Verschärft wurde die Lage noch durch weitere Einschränkungen. So wurde Jüdinnen und Juden seitens des Reichswirtschaftsministeriums am 22. Mai Kauf und Verkauf von Schmuck und Kunstgegenständen im Wert von über 1.000 RM verboten. Am 30. Mai übernahm und präzisierte das Reichsministerium für Ernährung und Landwirtschaft dann die im Vormonat vom Reichsfinanzministerium unterbreiten Vorschläge und ordnete an, an Jüdinnen und Juden gerichtete Lebensmittelgeschenksendungen aus dem Ausland bis zu 5 kg zur Hälfte auf die Lebensmittelrationen des Empfängers anzurechnen; darüber hinausgehende Mengen sollten voll angerechnet werden.

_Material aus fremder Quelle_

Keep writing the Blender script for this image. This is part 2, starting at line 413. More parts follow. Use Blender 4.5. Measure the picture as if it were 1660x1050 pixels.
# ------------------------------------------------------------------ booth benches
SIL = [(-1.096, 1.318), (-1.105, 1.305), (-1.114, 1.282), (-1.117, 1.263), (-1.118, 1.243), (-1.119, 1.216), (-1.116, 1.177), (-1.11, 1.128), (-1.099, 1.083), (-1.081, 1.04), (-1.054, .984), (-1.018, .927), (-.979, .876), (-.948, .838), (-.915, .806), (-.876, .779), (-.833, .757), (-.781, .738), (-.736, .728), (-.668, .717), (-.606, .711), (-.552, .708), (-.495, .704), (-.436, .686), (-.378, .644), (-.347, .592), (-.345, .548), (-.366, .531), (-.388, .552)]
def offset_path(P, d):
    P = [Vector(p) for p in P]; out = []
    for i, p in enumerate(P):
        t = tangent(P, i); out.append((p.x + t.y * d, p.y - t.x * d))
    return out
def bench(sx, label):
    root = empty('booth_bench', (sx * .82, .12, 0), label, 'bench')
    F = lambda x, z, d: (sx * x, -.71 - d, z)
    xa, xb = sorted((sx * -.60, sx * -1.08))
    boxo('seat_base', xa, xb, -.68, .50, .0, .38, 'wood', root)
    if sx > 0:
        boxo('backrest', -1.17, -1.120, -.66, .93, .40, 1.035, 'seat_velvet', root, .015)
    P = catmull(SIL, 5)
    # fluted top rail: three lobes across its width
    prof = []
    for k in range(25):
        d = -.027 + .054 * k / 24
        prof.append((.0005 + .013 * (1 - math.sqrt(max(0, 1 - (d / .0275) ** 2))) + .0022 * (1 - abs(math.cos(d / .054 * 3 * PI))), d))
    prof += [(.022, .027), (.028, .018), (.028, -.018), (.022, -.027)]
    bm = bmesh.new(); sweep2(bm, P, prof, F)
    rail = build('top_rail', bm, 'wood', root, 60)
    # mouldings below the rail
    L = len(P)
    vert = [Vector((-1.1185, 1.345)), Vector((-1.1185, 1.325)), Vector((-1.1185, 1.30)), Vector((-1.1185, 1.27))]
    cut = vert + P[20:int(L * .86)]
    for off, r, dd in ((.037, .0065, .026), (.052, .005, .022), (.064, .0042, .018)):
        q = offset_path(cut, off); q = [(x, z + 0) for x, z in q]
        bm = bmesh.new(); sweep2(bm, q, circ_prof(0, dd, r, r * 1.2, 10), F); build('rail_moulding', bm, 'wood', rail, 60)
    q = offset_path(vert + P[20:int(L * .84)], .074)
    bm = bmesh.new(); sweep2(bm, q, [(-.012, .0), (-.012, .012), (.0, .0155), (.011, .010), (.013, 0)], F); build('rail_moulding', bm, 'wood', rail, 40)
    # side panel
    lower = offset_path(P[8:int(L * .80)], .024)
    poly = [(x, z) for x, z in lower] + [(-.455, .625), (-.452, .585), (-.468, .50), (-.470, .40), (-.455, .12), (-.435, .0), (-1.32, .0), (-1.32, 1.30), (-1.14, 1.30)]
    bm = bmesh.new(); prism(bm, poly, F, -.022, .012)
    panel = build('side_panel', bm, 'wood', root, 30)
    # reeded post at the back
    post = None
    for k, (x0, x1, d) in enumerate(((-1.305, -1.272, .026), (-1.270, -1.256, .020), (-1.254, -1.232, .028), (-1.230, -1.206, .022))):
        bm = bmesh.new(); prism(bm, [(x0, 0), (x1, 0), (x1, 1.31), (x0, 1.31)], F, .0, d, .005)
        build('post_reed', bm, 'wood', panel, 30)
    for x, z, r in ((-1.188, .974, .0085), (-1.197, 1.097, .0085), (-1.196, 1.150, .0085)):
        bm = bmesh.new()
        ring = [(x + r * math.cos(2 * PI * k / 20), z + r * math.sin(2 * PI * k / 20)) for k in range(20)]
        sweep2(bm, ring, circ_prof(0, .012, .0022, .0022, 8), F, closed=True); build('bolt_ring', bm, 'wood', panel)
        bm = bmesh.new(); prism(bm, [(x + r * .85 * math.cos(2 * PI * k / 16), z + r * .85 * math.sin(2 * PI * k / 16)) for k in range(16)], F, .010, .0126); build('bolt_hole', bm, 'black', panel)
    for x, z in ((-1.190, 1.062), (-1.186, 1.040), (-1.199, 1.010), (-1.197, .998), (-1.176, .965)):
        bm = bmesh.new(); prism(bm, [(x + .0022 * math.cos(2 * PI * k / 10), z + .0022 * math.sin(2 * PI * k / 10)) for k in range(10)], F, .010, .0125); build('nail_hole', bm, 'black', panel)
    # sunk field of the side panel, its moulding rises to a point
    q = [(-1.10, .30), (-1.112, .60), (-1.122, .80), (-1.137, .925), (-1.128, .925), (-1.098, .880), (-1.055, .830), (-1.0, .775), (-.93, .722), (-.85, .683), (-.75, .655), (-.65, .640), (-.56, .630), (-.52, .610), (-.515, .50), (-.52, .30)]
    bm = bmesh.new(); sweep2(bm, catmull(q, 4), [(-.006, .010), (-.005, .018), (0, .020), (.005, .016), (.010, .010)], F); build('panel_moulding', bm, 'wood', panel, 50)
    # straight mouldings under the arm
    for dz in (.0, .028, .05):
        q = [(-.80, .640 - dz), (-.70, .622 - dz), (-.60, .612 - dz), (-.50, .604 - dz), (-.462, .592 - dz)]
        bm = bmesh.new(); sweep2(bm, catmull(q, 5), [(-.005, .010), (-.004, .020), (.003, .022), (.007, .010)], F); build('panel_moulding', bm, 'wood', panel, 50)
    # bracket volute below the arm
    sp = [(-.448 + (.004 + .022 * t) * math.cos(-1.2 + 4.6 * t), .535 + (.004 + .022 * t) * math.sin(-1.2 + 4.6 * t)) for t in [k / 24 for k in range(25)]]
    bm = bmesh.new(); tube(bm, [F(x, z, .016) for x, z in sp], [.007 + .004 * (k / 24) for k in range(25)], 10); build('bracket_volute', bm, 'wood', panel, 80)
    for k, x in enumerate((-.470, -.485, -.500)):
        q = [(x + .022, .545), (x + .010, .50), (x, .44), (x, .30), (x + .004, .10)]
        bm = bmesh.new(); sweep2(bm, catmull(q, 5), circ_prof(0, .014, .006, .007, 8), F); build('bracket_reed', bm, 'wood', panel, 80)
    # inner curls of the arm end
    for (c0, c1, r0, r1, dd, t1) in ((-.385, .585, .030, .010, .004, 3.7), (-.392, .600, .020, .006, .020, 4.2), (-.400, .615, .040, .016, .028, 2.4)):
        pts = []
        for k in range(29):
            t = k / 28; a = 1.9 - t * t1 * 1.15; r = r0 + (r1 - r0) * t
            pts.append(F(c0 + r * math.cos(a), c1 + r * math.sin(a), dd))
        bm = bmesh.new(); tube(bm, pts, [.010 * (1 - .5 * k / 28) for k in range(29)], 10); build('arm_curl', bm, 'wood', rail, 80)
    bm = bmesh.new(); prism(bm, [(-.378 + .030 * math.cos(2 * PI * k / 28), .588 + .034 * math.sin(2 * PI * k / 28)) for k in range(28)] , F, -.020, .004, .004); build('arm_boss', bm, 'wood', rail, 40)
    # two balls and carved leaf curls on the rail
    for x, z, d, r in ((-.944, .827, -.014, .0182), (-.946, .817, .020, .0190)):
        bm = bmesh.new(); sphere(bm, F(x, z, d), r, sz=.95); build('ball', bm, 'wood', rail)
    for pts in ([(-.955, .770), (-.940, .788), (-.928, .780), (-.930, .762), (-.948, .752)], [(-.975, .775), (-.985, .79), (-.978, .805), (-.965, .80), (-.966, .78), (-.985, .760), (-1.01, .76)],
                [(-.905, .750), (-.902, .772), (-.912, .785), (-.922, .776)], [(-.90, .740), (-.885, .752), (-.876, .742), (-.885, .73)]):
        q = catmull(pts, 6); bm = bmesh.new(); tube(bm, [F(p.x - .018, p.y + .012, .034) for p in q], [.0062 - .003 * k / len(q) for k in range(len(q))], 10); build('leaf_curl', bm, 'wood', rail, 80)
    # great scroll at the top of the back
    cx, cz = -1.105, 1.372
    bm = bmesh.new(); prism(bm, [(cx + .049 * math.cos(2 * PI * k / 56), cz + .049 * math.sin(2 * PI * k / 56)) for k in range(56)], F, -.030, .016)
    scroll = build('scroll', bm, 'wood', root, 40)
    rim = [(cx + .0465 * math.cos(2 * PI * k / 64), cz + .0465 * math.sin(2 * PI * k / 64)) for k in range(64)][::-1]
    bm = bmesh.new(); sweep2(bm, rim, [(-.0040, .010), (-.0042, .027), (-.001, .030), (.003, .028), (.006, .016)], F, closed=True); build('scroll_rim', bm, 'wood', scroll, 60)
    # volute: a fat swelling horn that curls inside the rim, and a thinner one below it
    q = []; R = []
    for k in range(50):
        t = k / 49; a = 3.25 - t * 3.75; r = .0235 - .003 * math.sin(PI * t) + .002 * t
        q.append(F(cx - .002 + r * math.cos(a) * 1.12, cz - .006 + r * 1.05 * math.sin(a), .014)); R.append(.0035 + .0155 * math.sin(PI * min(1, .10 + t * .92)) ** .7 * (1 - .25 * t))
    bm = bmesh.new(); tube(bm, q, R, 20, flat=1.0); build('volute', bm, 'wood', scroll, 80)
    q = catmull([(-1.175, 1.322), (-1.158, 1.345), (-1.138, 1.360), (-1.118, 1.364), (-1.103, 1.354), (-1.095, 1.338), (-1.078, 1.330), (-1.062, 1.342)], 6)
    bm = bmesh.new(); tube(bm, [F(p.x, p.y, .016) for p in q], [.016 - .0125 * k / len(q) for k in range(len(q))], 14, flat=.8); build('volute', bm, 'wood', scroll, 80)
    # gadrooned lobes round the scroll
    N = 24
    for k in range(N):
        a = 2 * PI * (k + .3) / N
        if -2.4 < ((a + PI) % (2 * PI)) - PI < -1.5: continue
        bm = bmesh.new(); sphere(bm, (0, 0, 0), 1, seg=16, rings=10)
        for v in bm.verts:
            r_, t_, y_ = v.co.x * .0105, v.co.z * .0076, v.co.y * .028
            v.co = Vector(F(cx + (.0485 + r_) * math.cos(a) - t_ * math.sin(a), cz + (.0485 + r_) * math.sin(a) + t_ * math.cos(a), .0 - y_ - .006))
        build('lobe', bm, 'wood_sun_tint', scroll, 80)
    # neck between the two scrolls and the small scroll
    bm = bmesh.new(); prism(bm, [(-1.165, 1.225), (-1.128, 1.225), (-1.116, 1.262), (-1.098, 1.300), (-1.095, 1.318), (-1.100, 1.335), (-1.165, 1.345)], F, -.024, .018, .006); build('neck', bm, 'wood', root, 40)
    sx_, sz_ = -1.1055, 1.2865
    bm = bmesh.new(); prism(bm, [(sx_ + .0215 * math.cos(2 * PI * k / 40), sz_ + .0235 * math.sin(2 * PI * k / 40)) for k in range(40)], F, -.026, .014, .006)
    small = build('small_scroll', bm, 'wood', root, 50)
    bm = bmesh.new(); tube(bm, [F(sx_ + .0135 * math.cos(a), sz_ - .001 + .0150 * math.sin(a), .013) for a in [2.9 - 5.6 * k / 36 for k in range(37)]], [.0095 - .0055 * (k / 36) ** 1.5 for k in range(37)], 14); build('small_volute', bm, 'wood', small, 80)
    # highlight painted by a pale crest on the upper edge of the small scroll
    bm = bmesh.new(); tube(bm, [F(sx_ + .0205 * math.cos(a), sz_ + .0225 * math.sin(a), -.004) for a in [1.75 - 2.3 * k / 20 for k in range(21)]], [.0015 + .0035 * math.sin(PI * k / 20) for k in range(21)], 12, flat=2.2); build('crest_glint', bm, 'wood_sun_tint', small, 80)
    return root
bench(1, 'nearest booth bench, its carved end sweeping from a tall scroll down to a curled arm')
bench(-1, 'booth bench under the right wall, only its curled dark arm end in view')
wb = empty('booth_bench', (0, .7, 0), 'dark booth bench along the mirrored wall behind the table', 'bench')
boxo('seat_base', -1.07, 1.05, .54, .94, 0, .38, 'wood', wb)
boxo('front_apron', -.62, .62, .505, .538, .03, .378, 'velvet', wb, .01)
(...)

Am 13. Mai verschaffte Wilhelm Keitel als Chef des Oberkommandos der Wehrmacht mit dem sogenannten Kriegsgerichtsbarkeitserlass allen Offizieren und Soldaten der Wehrmacht weitgehende Handlungsfreiheit und lieferte ihnen die Bevölkerung neu eroberter Gebiete nahezu schutzlos aus. Künftig mussten sich Angehörige der Wehrmacht nach Übergriff gegen Zivilisten nämlich vor keinem Militärgericht mehr verantworten. Am 19. Mai befahl Keitel zudem ein „rücksichtsloses und energisches Durchgreifen gegen bolschewistische Hetzer, Freischärler, Saboteure, Juden“.